# PROBLEM TO WORK ON
Show every line where "scene" occurs.

# DATA EXCERPT
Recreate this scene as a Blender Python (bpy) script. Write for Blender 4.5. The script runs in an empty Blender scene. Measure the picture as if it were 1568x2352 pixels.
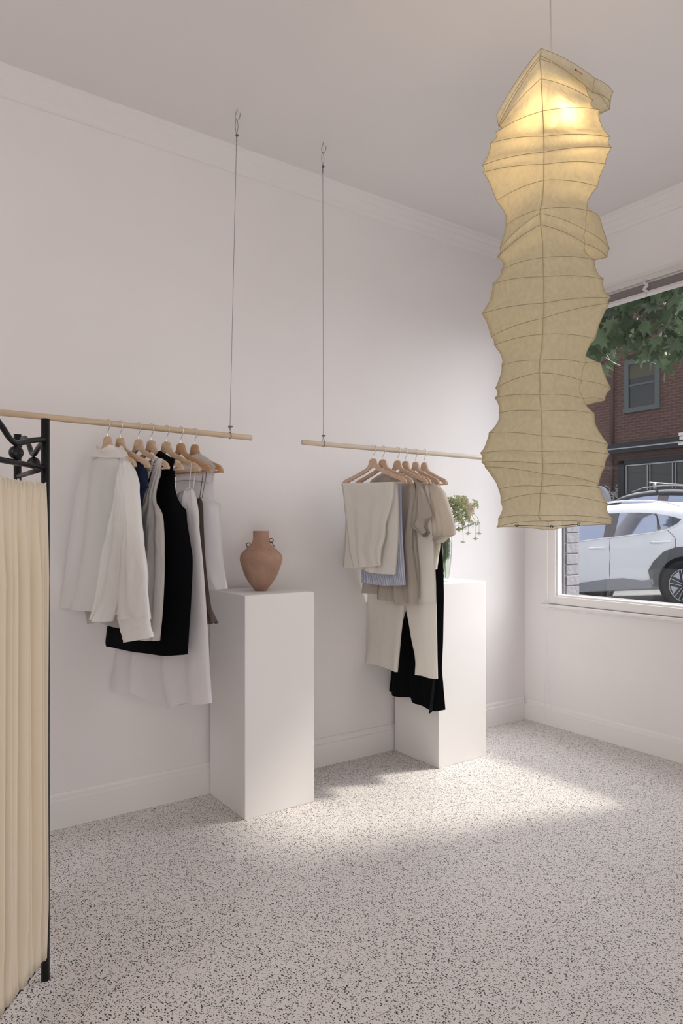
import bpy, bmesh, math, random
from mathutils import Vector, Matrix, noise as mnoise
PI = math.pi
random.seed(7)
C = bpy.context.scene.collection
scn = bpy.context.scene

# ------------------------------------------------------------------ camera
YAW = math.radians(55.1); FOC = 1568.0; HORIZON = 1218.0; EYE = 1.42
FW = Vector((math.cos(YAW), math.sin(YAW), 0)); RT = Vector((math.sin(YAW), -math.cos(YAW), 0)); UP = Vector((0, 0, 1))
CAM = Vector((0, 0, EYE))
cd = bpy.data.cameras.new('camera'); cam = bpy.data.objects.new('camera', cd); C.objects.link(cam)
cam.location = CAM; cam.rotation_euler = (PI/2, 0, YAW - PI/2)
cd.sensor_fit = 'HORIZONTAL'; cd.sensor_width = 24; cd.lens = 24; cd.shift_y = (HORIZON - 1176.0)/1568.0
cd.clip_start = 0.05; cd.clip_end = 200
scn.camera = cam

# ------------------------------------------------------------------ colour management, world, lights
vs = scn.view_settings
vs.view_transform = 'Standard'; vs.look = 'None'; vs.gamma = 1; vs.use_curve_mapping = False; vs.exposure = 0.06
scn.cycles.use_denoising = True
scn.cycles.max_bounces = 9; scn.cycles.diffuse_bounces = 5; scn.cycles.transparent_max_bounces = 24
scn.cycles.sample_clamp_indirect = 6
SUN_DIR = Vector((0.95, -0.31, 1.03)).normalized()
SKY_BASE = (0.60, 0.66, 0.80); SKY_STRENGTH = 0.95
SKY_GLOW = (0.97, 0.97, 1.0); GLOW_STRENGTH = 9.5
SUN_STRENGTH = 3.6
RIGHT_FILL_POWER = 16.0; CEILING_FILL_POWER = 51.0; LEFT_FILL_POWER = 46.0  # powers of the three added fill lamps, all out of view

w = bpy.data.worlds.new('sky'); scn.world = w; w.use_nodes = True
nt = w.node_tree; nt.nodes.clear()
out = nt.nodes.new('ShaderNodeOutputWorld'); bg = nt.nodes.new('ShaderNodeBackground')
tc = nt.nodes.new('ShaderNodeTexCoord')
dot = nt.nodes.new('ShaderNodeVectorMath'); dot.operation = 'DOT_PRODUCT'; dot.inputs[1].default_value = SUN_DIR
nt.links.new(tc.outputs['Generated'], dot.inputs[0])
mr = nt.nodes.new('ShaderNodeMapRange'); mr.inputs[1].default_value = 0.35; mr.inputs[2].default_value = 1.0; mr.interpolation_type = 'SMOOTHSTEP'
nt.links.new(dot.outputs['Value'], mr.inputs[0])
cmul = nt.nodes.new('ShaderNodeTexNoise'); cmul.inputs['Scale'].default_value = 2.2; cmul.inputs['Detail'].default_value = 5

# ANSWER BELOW
Recreate this scene as a Blender Python (bpy) script. Write for Blender 4.5. The script runs in an empty Blender scene. Measure the picture as if it were 1568x2352 pixels.
C = bpy.context.scene.collection
scn = bpy.context.scene